Despite being under bowled on day one, Moeen picked up three Indian first-innings wickets in quick succession as England attempted to recover from the opposition’s daunting start. He also picked up a wicket on day four and with the possibility of England playing just two spinners in Mohali, Moeen’s role with the ball will be vital for the rest of the series.

Ben Stokes – 7/10

Played beautifully in the first-innings as he helped England recover from 80-5, scoring 70 and sharing a 110-run stand with Jonny Bairstow. Stokes picked the length of the spinners impeccably and also had an impressive tempo to his play. He seems a much-improved player against spin, combining a more compact defence with his well-known expansive strokeplay. Was bowled by a beauty from Jayant Yadav on day five but the signs are positive with the bat.

Stokes bowled with a lot of heart during India’s first innings and took the crucial wicket of Ashwin to break a dangerous eighth wicket partnership. Only bowled seven overs second time around as he was leaking runs and questions still remain as to whether or not he is fully fit to bowl for long periods. England will have to monitor his fitness closely. Took two blinding catches to get rid of Virat Kohli twice, reiterating his status as England’s premier fielder.

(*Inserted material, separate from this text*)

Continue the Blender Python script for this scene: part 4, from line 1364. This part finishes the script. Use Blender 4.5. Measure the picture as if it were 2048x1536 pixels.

Jonny Bairstow (wk) – 7/10

Batted well with Stokes in the first-innings when England badly needed a partnership. As well as his impressive defence, Bairstow also looked to score whenever possible – something that was prominent in the vital sixth-wicket partnership. He carried on his good work in the second-innings as well, as he was left stranded on 34 not out from just 40 deliveries. Currently, Bairstow looks one of the most comfortable players of spin in this England side and there is every chance that he could move one or two places up the order in Mohali.

This was another solid keeping display, too from Bairstow, with his sharp take to dismiss Umesh Yadav in India’s second-innings a particular stand out. His keeping continues to go from strength.

Zafar Ansari – 3/10

Was perhaps under bowled in the first-innings, sending down just twelve overs as he failed to maintain the consistency he showed in patches at Rajkot. Yet he was not used at all second time around, with his influence with the ball decreasing significantly. Also failed to contribute with the bat, scoring just four and nought. The chances are that Ansari will be replaced in Mohali, as England explore the possibility of playing four seamers on a wicket that is expected to bounce more.

Adil Rashid – 7/10

After another excellent display, Rashid’s credentials are rising. Bowled well in the first-innings, and could have been used earlier by Cook, who turned to Ansari before the Yorkshire man. Had more success in the second-innings, however, with his flight and ever increasing consistency causing problems for the Indian batsmen. This was especially the case on day four when England needed wickets to stay in the match. Rashid delivered, picking up four wickets and maintaining his place as the highest wicket-taker in the series. Also, showed his batting credentials with an elegant 32 not out on day three

Stuart Broad – 8/10

If ever there was a Test to demonstrate Broad’s fight for the England cause, this was it. After injuring his foot early in the match, Broad bowled with control in the first-innings and then picked up four wickets during India’s second knock. In combination with his reliable accuracy, Broad’s variations were admirable. His leg-cutters proved effective on an increasingly slow and low surface, as his reputation as a bowler for all conditions increased once more. With a strained tendon in his foot, the Nottinghamshire seamer’s fitness is in doubt for Mohali and if he is ruled out, England will surely miss him.

James Anderson – 7/10

This was a positive return to the England side for Anderson. In addition to picking up four wickets in the match – three of which were on day one – Anderson bowled with excellent control. He restricted India’s scoring rate, especially in the second-innings with an economy of 2.20, and also used the new ball to good effect as he inflicted early damage in both of India’s innings. He has shown once again, like he did in the UAE last year, that he can adapt to even the most unhelpful of conditions for seamers. It’s what makes Anderson the champion bowler he is.